## WHAT YOU SHOULD DO
Omit all images, then return the remaining material exactly as it stands.

───── DATA IN THIS EXERCISE ─────

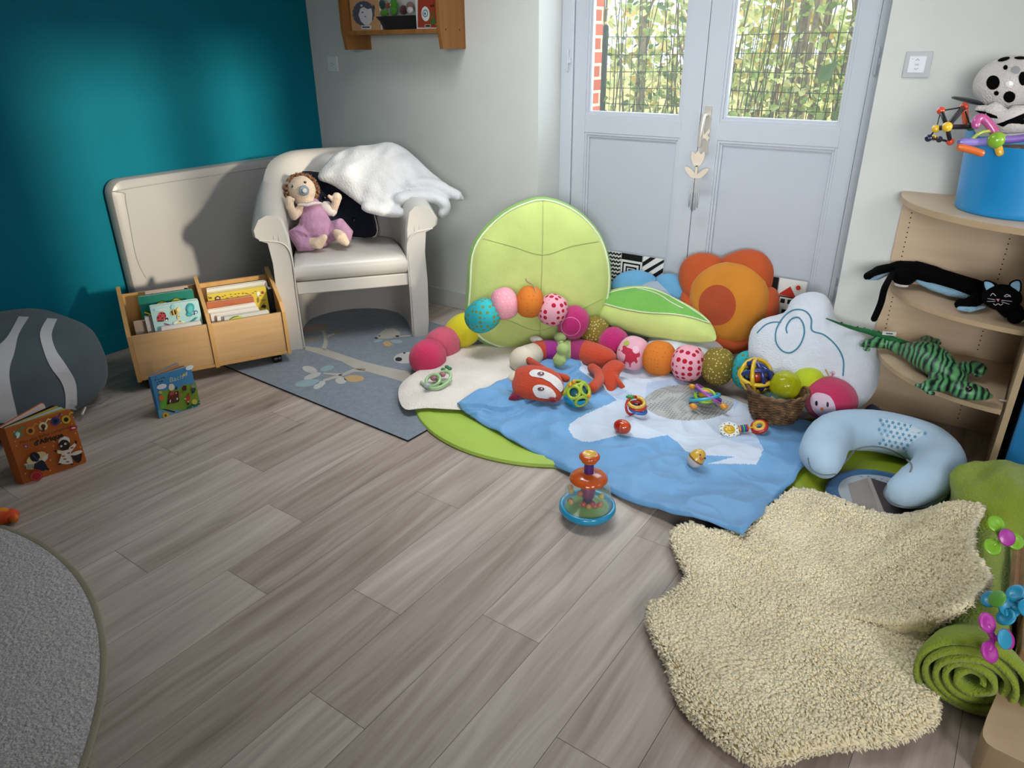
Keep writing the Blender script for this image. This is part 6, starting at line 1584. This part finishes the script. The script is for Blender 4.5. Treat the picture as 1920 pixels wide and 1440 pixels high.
# keys of rings
c = qz(1190, 776)+V((0, 0, 0.035)); rk = thing('ring_rattle', 'rattle of red, yellow and blue rings with green star at the quilt centre', 'rattle', c-V((0, 0, 0.035)))
for n, R_, r, cc, off in (((0.9, -0.3, 0.2), 0.040, 0.006, 'b0281f', (-.012, 0, 0)), ((0.2, -0.2, 1), 0.034, 0.008, 'c9a23c', (0.004, 0, 0.02)), ((0.1, -0.1, 1), 0.033, 0.008, 'a8281f', (0.01, 0, 0.004)), ((0.2, 0.1, 1), 0.035, 0.008, '1f5fa8', (0.014, 0, -0.012))):
    q = MB(); torus(q, c+V(off), n, R_, r, plastic('ring '+cc, cc, 0.25)); q.build('ring', rk, smooth=180)
q = MB(Matrix.Translation(c+V((-0.025, -0.005, 0.035)))); q.prism([(p[0], p[1], 0) for p in star(0, 0, 0.018, 0.5, 6)], (0, 0, 0.01), plastic('green star', '2c8c3f')); q.build('star', rk)
# egg shaker
c = qz(1166, 812)+V((0, 0, 0.030)); eg = thing('egg_shaker', 'shiny red and orange egg shaker on the white part of the quilt', 'shaker', c-V((0, 0, 0.03)))
q = MB(); q.ell(c, (0.038, 0.030, 0.030), plastic('egg red', 'a81c14', 0.15), u=24, v=16); 
kk = q.slot(plastic('egg orange', 'b8441c', 0.15)); q.m = [kk if sum(q.v[i].x for i in f)/4 > c.x+0.004 else 0 for f in q.f]; q.build('shell', eg, smooth=180)
q = MB(); torus(q, c+V((0.004, 0, 0)), (1, 0, 0), 0.0298, 0.001, plastic('egg gold', 'b08a3c')); q.build('seam', eg)
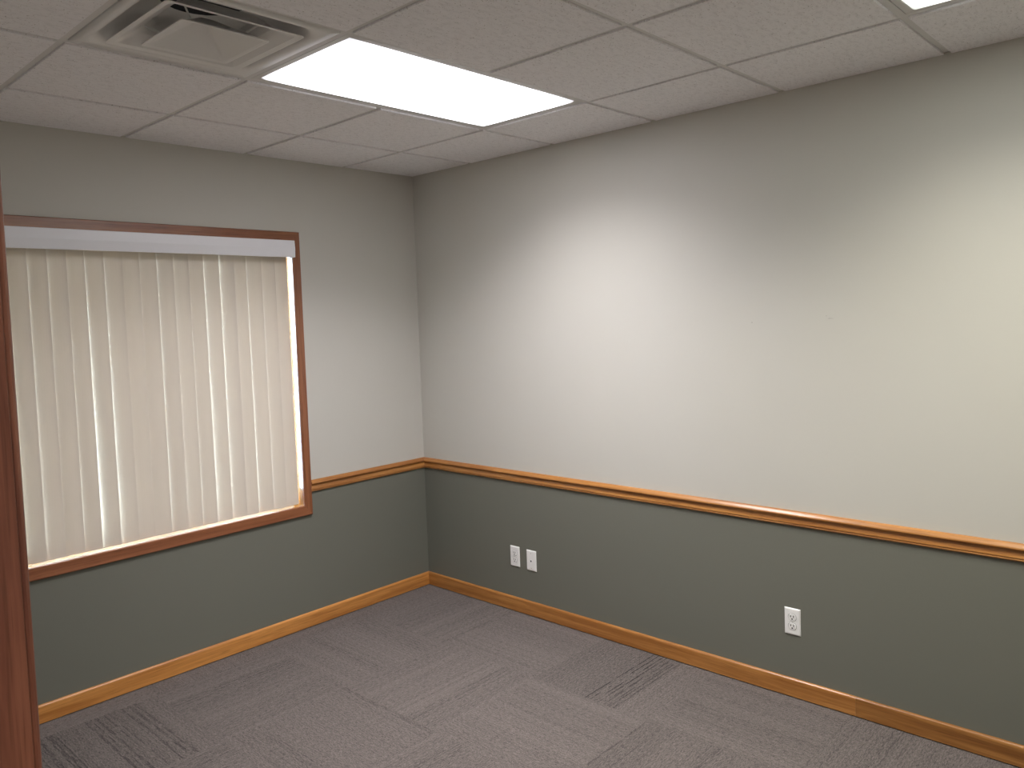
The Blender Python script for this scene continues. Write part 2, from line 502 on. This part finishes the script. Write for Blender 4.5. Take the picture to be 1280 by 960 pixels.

─────

## PROBLEM SOLUTION
Keep writing the Blender script for this image. This is part 6, starting at line 1584. This part finishes the script. The script is for Blender 4.5. Treat the picture as 1920 pixels wide and 1440 pixels high.
# keys of rings
c = qz(1190, 776)+V((0, 0, 0.035)); rk = thing('ring_rattle', 'rattle of red, yellow and blue rings with green star at the quilt centre', 'rattle', c-V((0, 0, 0.035)))
for n, R_, r, cc, off in (((0.9, -0.3, 0.2), 0.040, 0.006, 'b0281f', (-.012, 0, 0)), ((0.2, -0.2, 1), 0.034, 0.008, 'c9a23c', (0.004, 0, 0.02)), ((0.1, -0.1, 1), 0.033, 0.008, 'a8281f', (0.01, 0, 0.004)), ((0.2, 0.1, 1), 0.035, 0.008, '1f5fa8', (0.014, 0, -0.012))):
    q = MB(); torus(q, c+V(off), n, R_, r, plastic('ring '+cc, cc, 0.25)); q.build('ring', rk, smooth=180)
q = MB(Matrix.Translation(c+V((-0.025, -0.005, 0.035)))); q.prism([(p[0], p[1], 0) for p in star(0, 0, 0.018, 0.5, 6)], (0, 0, 0.01), plastic('green star', '2c8c3f')); q.build('star', rk)
# egg shaker
c = qz(1166, 812)+V((0, 0, 0.030)); eg = thing('egg_shaker', 'shiny red and orange egg shaker on the white part of the quilt', 'shaker', c-V((0, 0, 0.03)))
q = MB(); q.ell(c, (0.038, 0.030, 0.030), plastic('egg red', 'a81c14', 0.15), u=24, v=16); 
kk = q.slot(plastic('egg orange', 'b8441c', 0.15)); q.m = [kk if sum(q.v[i].x for i in f)/4 > c.x+0.004 else 0 for f in q.f]; q.build('shell', eg, smooth=180)
q = MB(); torus(q, c+V((0.004, 0, 0)), (1, 0, 0), 0.0298, 0.001, plastic('egg gold', 'b08a3c')); q.build('seam', eg)
The Blender Python script for this scene continues. Write part 2, from line 502 on. This part finishes the script. Write for Blender 4.5. Take the picture to be 1280 by 960 pixels.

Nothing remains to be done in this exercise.